664.5
Social Vulnerability to Disasters in Puerto Rico: An Outlook of Evolving Structural and Behavioral Forces
Social Vulnerability to Disasters in Puerto Rico: An Outlook of Evolving Structural and Behavioral Forces
Wednesday, July 16, 2014: 11:30 AM
Room: Booth 48
Oral Presentation
The study of social vulnerability to disasters has generally focused on understanding how social stratification relates to disasters and how social forces can create the possibility of a hazard to become a disaster.
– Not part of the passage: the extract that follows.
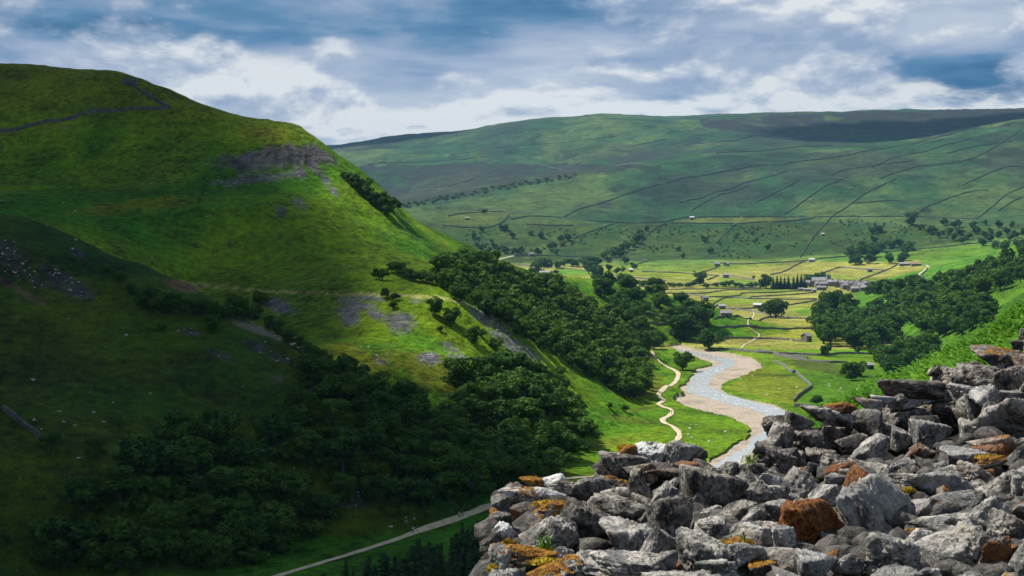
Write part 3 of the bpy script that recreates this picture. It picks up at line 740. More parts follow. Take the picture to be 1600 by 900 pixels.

Ben Wisner and his colleagues assembled a working definition of social vulnerability as they were studying the famine that unfolded in the Sahel from 1967 to 1973. In the book At Risk: Natural Hazards, People’s Vulnerability and Disasters (2004), Wisner and his colleagues defined social vulnerability as “the characteristics of a person or group and their situation that influence their capacity to anticipate, cope with, resist, and recover from the impact of a natural hazard”. Their definition includes the difficulties and chances that people may encounter as they mitigate, prepare for, deal with, respond to, and recover from the impact of a natural hazard. However, there is no firm definition of social vulnerability. Rather, it can be considered as an evolving concept. Despite its focus on process, applications of the concept of social vulnerability in research often fall short in capturing the elements and dynamics of social vulnerability. This research uses Puerto Rico as a case study in which social vulnerability is conceptualized as steaming from evolving structural and behavioral forces. This research presents a dynamic situational approach to social vulnerability and explores how the practice of emergency management may impact, address, or fail to address the needs of impoverished marginal communities and their contrasting perceptions. The findings provide insights that could assist emergency management practitioners and disaster researchers and practioners working in the areas of marginality, development, emergency management, bureaucratic change, rationalization, decision-making, and policy making.